Foto: Quintiliano dos Santos
Julho de 2012 - Viana
Cartazes a favor de dos Santos num comício da campanha para as eleições de 2012 em Viana, arredores de Luanda. A 31 de agosto, o MPLA vence as eleições com mais de dois terços dos votos. Depois de uma mudança da Constituição, o Presidente já não é eleito diretamente, mas sim indiretamente nas legislativas. Como cabeça de lista do MPLA, José Eduardo dos Santos é eleito Presidente de Angola.

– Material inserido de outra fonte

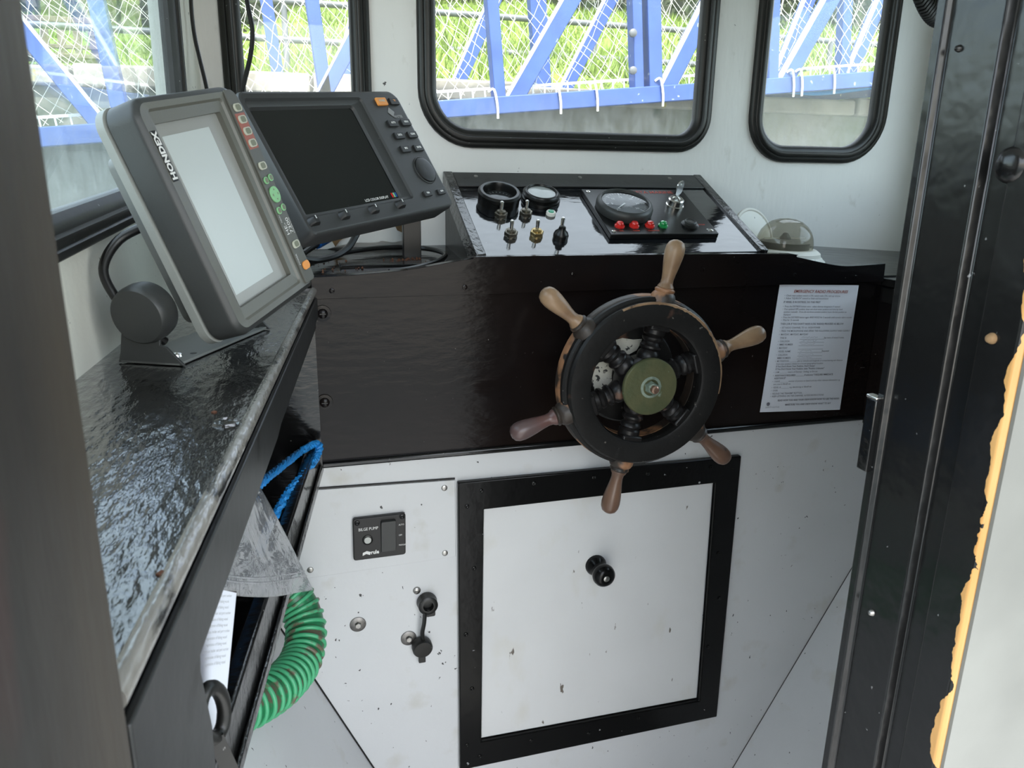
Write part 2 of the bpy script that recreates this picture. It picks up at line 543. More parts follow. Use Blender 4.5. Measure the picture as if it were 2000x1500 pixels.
def glass_mat(name, tint, dirt_lo, dirt_hi, z0, z1, dirt_col=(.8, .82, .8), haze=.06, gloss=.06):
    """clear pane with a film of dried salt and grime, thicker towards the bottom edge"""
    m = bpy.data.materials.new(name)
    m.use_nodes = True
    nt = m.node_tree
    N, L = nt.nodes, nt.links
    N.clear()
    out = N.new('ShaderNodeOutputMaterial')
    tr = N.new('ShaderNodeBsdfTransparent'); tr.inputs[0].default_value = (*tint, 1)
    gl = N.new('ShaderNodeBsdfGlossy'); gl.inputs['Roughness'].default_value = .02
    fr = N.new('ShaderNodeFresnel')
    ge = N.new('ShaderNodeNewGeometry')
    io = N.new('ShaderNodeMapRange')       # thin pane: same reflection on both faces
    io.inputs[3].default_value = 1.45; io.inputs[4].default_value = 1 / 1.45
    L.new(ge.outputs['Backfacing'], io.inputs[0]); L.new(io.outputs[0], fr.inputs[0])
    m1 = N.new('ShaderNodeMixShader')
    L.new(fr.outputs[0], m1.inputs[0]); L.new(tr.outputs[0], m1.inputs[1]); L.new(gl.outputs[0], m1.inputs[2])
    tl = N.new('ShaderNodeBsdfTranslucent'); tl.inputs[0].default_value = (*dirt_col, 1)
    df = N.new('ShaderNodeBsdfDiffuse'); df.inputs[0].default_value = (*dirt_col, 1)
    m2 = N.new('ShaderNodeMixShader'); m2.inputs[0].default_value = .4
    L.new(tl.outputs[0], m2.inputs[1]); L.new(df.outputs[0], m2.inputs[2])
    tc = N.new('ShaderNodeTexCoord')
    sp = N.new('ShaderNodeSeparateXYZ'); L.new(tc.outputs['Object'], sp.inputs[0])
    g = N.new('ShaderNodeMapRange')
    g.inputs[1].default_value = z0; g.inputs[2].default_value = z1; g.inputs[3].default_value = dirt_hi; g.inputs[4].default_value = dirt_lo
    L.new(sp.outputs[2], g.inputs[0])
    nz = N.new('ShaderNodeTexNoise'); nz.inputs['Scale'].default_value = 60; nz.inputs['Detail'].default_value = 6; nz.inputs['Roughness'].default_value = .75
    mp = N.new('ShaderNodeMapping'); mp.inputs['Scale'].default_value = (1, 1, .45)
    L.new(tc.outputs['Object'], mp.inputs[0]); L.new(mp.outputs[0], nz.inputs[0])
    r = N.new('ShaderNodeMapRange'); r.inputs[1].default_value = .3; r.inputs[2].default_value = .7; r.inputs[3].default_value = .35; r.inputs[4].default_value = 1.65
    L.new(nz.outputs[0], r.inputs[0])
    mu = N.new('ShaderNodeMath'); mu.operation = 'MULTIPLY'
    L.new(g.outputs[0], mu.inputs[0]); L.new(r.outputs[0], mu.inputs[1])
    m3 = N.new('ShaderNodeMixShader')
    L.new(mu.outputs[0], m3.inputs[0]); L.new(m1.outputs[0], m3.inputs[1]); L.new(m2.outputs[0], m3.inputs[2])
    L.new(m3.outputs[0], out.inputs[0])
    return m


M['glass'] = glass_mat('dirty_window_glass', (.93, .96, .95), .03, .17, 1.50, 1.585)
M['glass_side'] = glass_mat('salt_hazed_side_glass', (.88, .95, .96), .03, .16, 1.42, 1.54, (.78, .86, .86))
M['lens'] = glass_mat('clear_lens', (.9, .92, .93), .015, .015, 0, 1)
M['dome'] = glass_mat('smoky_dome_plastic', (.74, .71, .64), .03, .03, 0, 1)


def bag_mat():
    m = bpy.data.materials.new('clear_plastic_bag')
    m.use_nodes = True
    nt = m.node_tree
    N, L = nt.nodes, nt.links
    N.clear()
    out = N.new('ShaderNodeOutputMaterial')
    tr = N.new('ShaderNodeBsdfTransparent'); tr.inputs[0].default_value = (.93, .94, .95, 1)
    gl = N.new('ShaderNodeBsdfGlossy'); gl.inputs['Roughness'].default_value = .12
    df = N.new('ShaderNodeBsdfTranslucent'); df.inputs[0].default_value = (.85, .87, .90, 1)
    d2 = N.new('ShaderNodeBsdfDiffuse'); d2.inputs[0].default_value = (.82, .84, .87, 1)
    fr = N.new('ShaderNodeLayerWeight'); fr.inputs[0].default_value = .28
    tc = N.new('ShaderNodeTexCoord')
    nz = N.new('ShaderNodeTexNoise'); nz.inputs['Scale'].default_value = 26; nz.inputs['Detail'].default_value = 4; nz.inputs['Distortion'].default_value = 1.5
    L.new(tc.outputs['Object'], nz.inputs[0])
    bp = N.new('ShaderNodeBump'); bp.inputs['Distance'].default_value = .0022; bp.inputs['Strength'].default_value = 1
    L.new(nz.outputs[0], bp.inputs['Height'])
    for s_ in (gl, fr, d2):
        L.new(bp.outputs[0], s_.inputs['Normal'])
    m0 = N.new('ShaderNodeMixShader'); m0.inputs[0].default_value = .5
    L.new(df.outputs[0], m0.inputs[1]); L.new(d2.outputs[0], m0.inputs[2])
    m1 = N.new('ShaderNodeMixShader'); m1.inputs[0].default_value = .36
    L.new(tr.outputs[0], m1.inputs[1]); L.new(m0.outputs[0], m1.inputs[2])
    m2 = N.new('ShaderNodeMixShader')
    L.new(fr.outputs['Facing'], m2.inputs[0]); L.new(m1.outputs[0], m2.inputs[1]); L.new(gl.outputs[0], m2.inputs[2])
    L.new(m2.outputs[0], out.inputs[0])
    return m


M['bag'] = bag_mat()

# ================================================================== THE WHEELHOUSE SHELL
DB = 1.15     # lower bulkhead (aft face)
W = 1.42      # front wall (aft face)
ROOF = 1.95
ST = 'structure'
WF = wallF(W)

win_front = {  # outer outline of the rubber, x0 x1 z0 z1, radii
    1: rrect(-.082, .156, 1.462, 1.88, (.075, .075, .06, .06), 8),
    2: rrect(.236, .811, 1.479, 1.88, (.098, .068, .06, .06), 10),
    3: rrect(.897, 1.222, 1.464, 1.88, (.088, .098, .06, .06), 10),
}
holes = [list(reversed(offset(p, -.012))) for p in win_front.values()]
MB(WF).plate([(-.16, .95), (1.36, .95), (1.36, ROOF + .03), (-.16, ROOF + .03)], holes, -.03, 0).build('wall_front', M['white'], kind=ST)


def window(name, F, outl, label, glass, width=.033):
    c = F(sum(p[0] for p in outl) / len(outl), min(p[1] for p in outl))
    t = thing(name, c, kind=ST)
    t['label'] = label
    w = width
    MB(F).ringsweep(outl, [(0, 0), (0, .006), (-.003, .010), (-.009, .011), (-.011, .009), (-.013, .011), (-.019, .011), (-.021, .0075), (-.024, .0075), (-.029, .004),
                           (-w, 0), (-w, -.012), (-.012, -.012), (-.012, 0)]).build('rubber_gasket', M['rubber'], t, smooth=50)
    MB(F).prism(offset(outl, -w + .006), -.010, -.006).build('pane', glass, t, smooth=0)
    return t


window('window_1', WF, win_front[1], 'narrow front window behind the wide dark radar monitor', M['glass'])
window('window_2', WF, win_front[2], 'wide centre front window above the instrument console', M['glass'])
window('window_3', WF, win_front[3], 'narrow front window right of the centre one, above the smoky dome', M['glass'])

# left side wall with its window
La, Lb = Vector((-.211, .18, 0)), Vector((-.118, W, 0))
lt = (Lb - La).normalized()
LW = Frame(La, lt, (0, 0, 1), lt.cross(Vector((0, 0, 1))))     # x forward, y up, z into the room
LL = (Lb - La).length
s0 = .525
wl = []
sidew = rrect(s0 - .30, s0 + .555, 1.372, 1.88, (.06, .045, .05, .05), 8)
sidew = [(a + (.0 if b > 1.7 else -.02 * (1.7 - b) / .3 if a > s0 + .3 else 0), b + (.055 * (a - s0 + .05) if b < 1.5 else 0)) for a, b in sidew]
MB(LW).plate([(0, .10), (LL + .03, .10), (LL + .03, ROOF + .03), (0, ROOF + .03)], [list(reversed(offset(sidew, -.012)))], -.03, 0).build('wall_left', M['cream'], kind=ST)
window('window_4', LW, sidew, 'side window behind the tilted fish finder', M['glass_side'], .034)

# right side wall, unseen behind the door jamb; its window is added for light
RW = Frame((1.335, W, 0), (0, -1, 0), (0, 0, 1), (-1, 0, 0))
rw = rrect(.08, .90, 1.38, 1.89, .06, 6)
MB(RW).plate([(-.03, .10), (1.06, .10), (1.06, ROOF + .03), (-.03, ROOF + .03)], [list(reversed(offset(rw, -.012)))], -.03, 0).build('wall_right', M['cream'], kind=ST)
window('added_window_5', RW, rw, 'unseen window added in the right side wall to let in light', M['glass_side'])

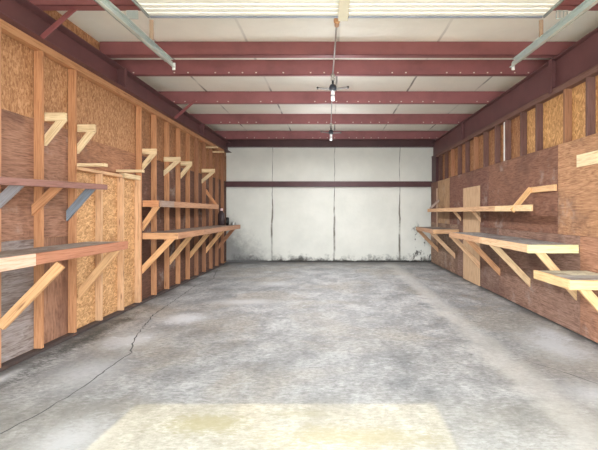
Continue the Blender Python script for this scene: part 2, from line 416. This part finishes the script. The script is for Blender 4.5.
# doorway header and its little crosspiece
tag(box('header_board', SX0, SX1 - 0.002, 5.102, 6.20, 2.033, 2.072, LUM, PALE), 'pale header board across the boarded-up doorway', 'board')
tag(box('wall_stud', SX0, SX1, sy(4) - 0.0775, sy(4) - 0.0385, 0.041, 2.03, LUM, PALE), 'short pale stud doubled against the tall brown stud at the doorway side', 'wall stud', 'studs of the open wall')
tag(box('header_block', SX0, SX1, 6.262, 6.788, 2.033, 2.105, LUM, FRESH), 'short pale crosspiece beside the tall stud in the boarded-up doorway', 'board')
tag(box('ledge_arm', SX0, -2.79, 5.102, 5.19, 2.075, 2.113, LUM, FRESH), 'loose pale arm jutting from the stud at the near end of the doorway header', 'board')
tag(box('ledge_arm', SX0, -2.81, 6.17, 6.258, 2.108, 2.146, LUM, FRESH), 'loose pale arm jutting out at the far end of the doorway header', 'board')
tag(box('ledge_arm', SX0, -2.83, sy(10) + .001, sy(10) + 0.09, 3.125, 3.157, LUM, FRESH), 'nearer of two thin boards high up near the back corner', 'board')
tag(box('ledge_arm', SX0, -2.83, sy(11) + .001, sy(11) + 0.09, 3.095, 3.127, LUM, FRESH), 'thin board high up beside the back wall edge', 'board')

# triangular brackets, top row
def bracket(y0, ztop, xo, lab, near=False):
    t = thing('shelf_bracket', (SX1, y0, ztop - 0.1), lab, 'bracket', 'triangular brackets on the stud wall')
    xin = SX1 + 0.001
    if near: xin = SX0 + 0.005
    c = shade(FRESH, 0.06)
    box('arm', xin, xo, y0, y0 + 0.038, ztop - 0.089, ztop, LUM, c, t)
    brace('brace', xo - 0.005, ztop - 0.09, xin, ztop - 0.36, y0, 0.038, 0.075, LUM, shade(FRESH, 0.06), t)
bracket(sy(0) + 0.001, 2.59, -2.885, 'pale triangular bracket nearest the garage door, high on the stud wall')
bracket(sy(1) + 0.001, 2.585, -2.895, 'pale triangular bracket above the near end of the doorway header')
bracket(sy(4) + 0.001, 2.56, -2.88, 'pale triangular bracket on the stud at the far side of the doorway')
bracket(sy(6) - 0.078, 2.57, -2.88, 'pale triangular bracket, nearer one of the close pair above long shelves', True)
bracket(sy(7) + 0.001, 2.57, -2.88, 'pale triangular bracket, farther one of the close pair above long shelves')
bracket(sy(10) - 0.078, 2.59, -2.87, 'pale triangular bracket closest to the insulated back wall', True)

# ------------------------------------------------------------------ shelves on the stud wall
BR = 0.086
def decks(name_y, x0, x1, y0, y1, z0, z1, mat, col, parent):
    return box('deck', x0, x1, y0, y1, z0, z1, mat, col, parent)

t = thing('wall_shelf', (-3.0, 4.3, 1.78), 'narrow old grey-topped shelf above the wide low one near the garage door', 'shelf')
def tilt_box(name, x0, x1, y0, y1, z0a, z0b, h, mat, col, parent):
    return beam(name, ((x0 + x1) / 2, y0, z0a + h / 2), ((x0 + x1) / 2, y1, z0b + h / 2), x1 - x0, h, mat, col, parent, (1, 0, 0))
tilt_box('deck', -3.108, -2.806, 2.7, 5.10, 1.769, 1.836, 0.018, PLY, (0.45, 0.27, 0.2), t)
tilt_box('front_rail', -2.804, -2.766, 2.7, 5.14, 1.715, 1.787, 0.064, LUM, (0.30, 0.155, 0.115), t)
brace('brace', -2.85, 1.765, -3.195, 1.44, 3.843, 0.038, BR, LUM, (0.33, 0.33, 0.32), t)
brace('brace', -2.87, 1.775, -3.195, 1.47, 4.424, 0.036, BR, LUM, PINE, t)
brace('brace', -2.84, 1.80, -3.195, 1.40, 5.004, 0.038, BR, LUM, (0.24, 0.28, 0.30), t)

t = thing('wall_shelf', (-2.9, 4.3, 0.9), 'wide low shelf beside the garage door with pale and red front boards', 'shelf')
box('deck', SX1 + 0.002, -2.64, 2.6, 5.30, 1.118, 1.136, PLY, (0.36, 0.31, 0.27), t)
box('front_rail', -2.638, -2.60, 2.6, 3.66, 1.035, 1.142, LUM, (0.78, 0.52, 0.35), t)
box('front_rail', -2.638, -2.60, 3.662, 5.32, 1.04, 1.142, LUM, (0.48, 0.215, 0.115), t)
beam('brace', (-3.095, 3.885, 0.435), (-2.622, 4.03, 1.0), 0.038, 0.09, LUM, (0.70, 0.41, 0.18), t, (0, 1, 0))
brace('brace', -2.602, 1.039, SX1 + 0.001, 0.43, 5.103, 0.038, 0.09, LUM, (0.70, 0.42, 0.19), t)

t = thing('wall_shelf', (-3.0, 8.6, 1.5), 'long narrow upper shelf across the far studs of the open wall', 'shelf')
box('deck', SX1 + 0.002, -2.85, 6.88, 10.40, 1.687, 1.705, PLY, (0.40, 0.26, 0.17), t)
box('front_rail', -2.848, -2.81, 6.88, 7.45, 1.60, 1.707, LUM, (0.36, 0.27, 0.20), t)
box('front_rail', -2.848, -2.81, 7.452, 10.40, 1.60, 1.707, LUM, (0.50, 0.28, 0.15), t)
box('end_rail', SX1 + 0.002, -2.85, 6.842, 6.879, 1.60, 1.707, LUM, (0.66, 0.33, 0.15), t)
brace('brace', -2.83, 1.599, SX1 + 0.001, 1.20, 6.842, 0.038, BR, LUM, (0.72, 0.42, 0.19), t)
brace('hanging_brace', -2.83, 1.708, SX1 + 0.001, 2.10, 10.325, 0.038, 0.07, LUM, PINE, t)
box('arm', SX1 + 0.002, -2.85, 10.40, 10.438, 1.60, 1.70, LUM, PINE, t)

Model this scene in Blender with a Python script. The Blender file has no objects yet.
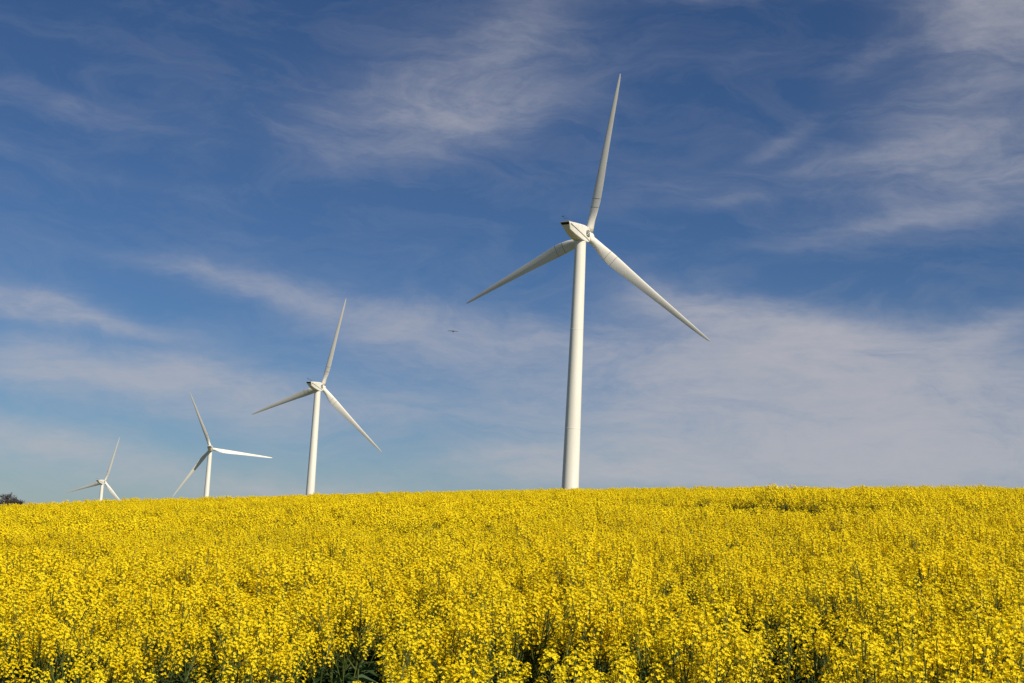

Foto: Quintiliano dos Santos
Maio de 2015 - Benguela
Nos anos seguintes continuaram os protestos contra o Presidente. Foram-se somando episódios de violência e detenções. 2015 torna-se-ia um ano complicado no que às críticas a JES diz respeito. No aniversário do "27 de maio", em Benguela, por exemplo, 13 ativistas foram detidos minutos depois de começarem um protesto. No mesmo dia, também houve detenções em Luanda.
Foto: DW/N. Sul d'Angola
Junho de 2015 - Luanda
Em junho de 2015, tem início um dos episódios da governação de José Eduardo dos Santos mais criticados. 15 ativistas angolanos, entre eles Luaty Beirão, foram detidos sob acusação de planeaream um golpe de Estado. Para além de terem despoletado muitas manifestações, estas detenções tiveram mediatismo um pouco por todo o mundo devido às greves de fome levadas a cabo por muitos dos detidos.
Foto: DW/P. Borralho
Julho de 2015 - Lisboa
No dia 17 de julho realizou-se, em Lisboa, a primeira manifestação em Portugal a favor da libertação destes jovens. "Basta de repressão em Angola", ouviu-se na capital portuguesa. Dias mais tarde, em Luanda, a polícia reagiu violentamente contra algumas dezenas de manifestantes que protestaram no Largo da Independência.
Foto: DW/J. Carlos
Agosto de 2015 - Luanda
A 2 de agosto e sob o lema "liberdade já", cerca de 200 pessoas, entre as quais vários artistas angolanos - poetas, políticos, atores e artistas plásticos - juntaram-se, em Luanda, para pedir a libertação dos 15 ativistas angolanos detidos. Sanguinário, Flagelo Urbano, Toti, Jack Nkanga, Sábio Louco, Zwela Hungo, Mona Diakidi, Dinameni, Fat Soldie e MCK foram alguns dos artistas presentes.
Foto: DW
Agosto de 2015 - Luanda
Dias mais tarde foi a vez das mães dos ativistas se fazerem ouvir. Nas ruas de Luanda, pediram a libertação dos seus filhos, mesmo depois da manifestação ter sido proibida pelo Governo.
Foto: DW/P. Ndomba
Agosto de 2015 - Lisboa
Nem no dia do seu aniversário (28 de agosto), José Eduardo dos Santos teve "descanso". Cidadãos descontentes, quer em Lisboa, quer em Angola, voltaram às ruas. Na capital portuguesa, voltou a pedir-se liberdade para os ativistas. Exigiu-se ainda liberdade de movimento, de pensamento, de expressão e de imprensa em Angola.
Foto: DW/J. Carlos
Novembro de 2015 - Luanda
No dia em que se celebraram os 40 anos da independência de Angola, proclamada a 11 de novembro de 1975, pelo então Presidente António Agostinho Neto, vários jovens voltaram a fazer ouvir-se. 12 manifestantes foram detidos.
Foto: DW/M. Luamba
Março de 2017 - Cazenga
No início de 2017, José Eduardo dos Santos anunciou a saída da Presidência. O cabeça-de-lista do MPLA às eleições gerais deste ano será o atual ministro de Defesa João Lourenço. O candidato foi recebido por centenas de apoiantes naquele que foi o seu primeiro ato de massas da pré-campanha, no município do Cazenga, em Luanda, a 4 de março.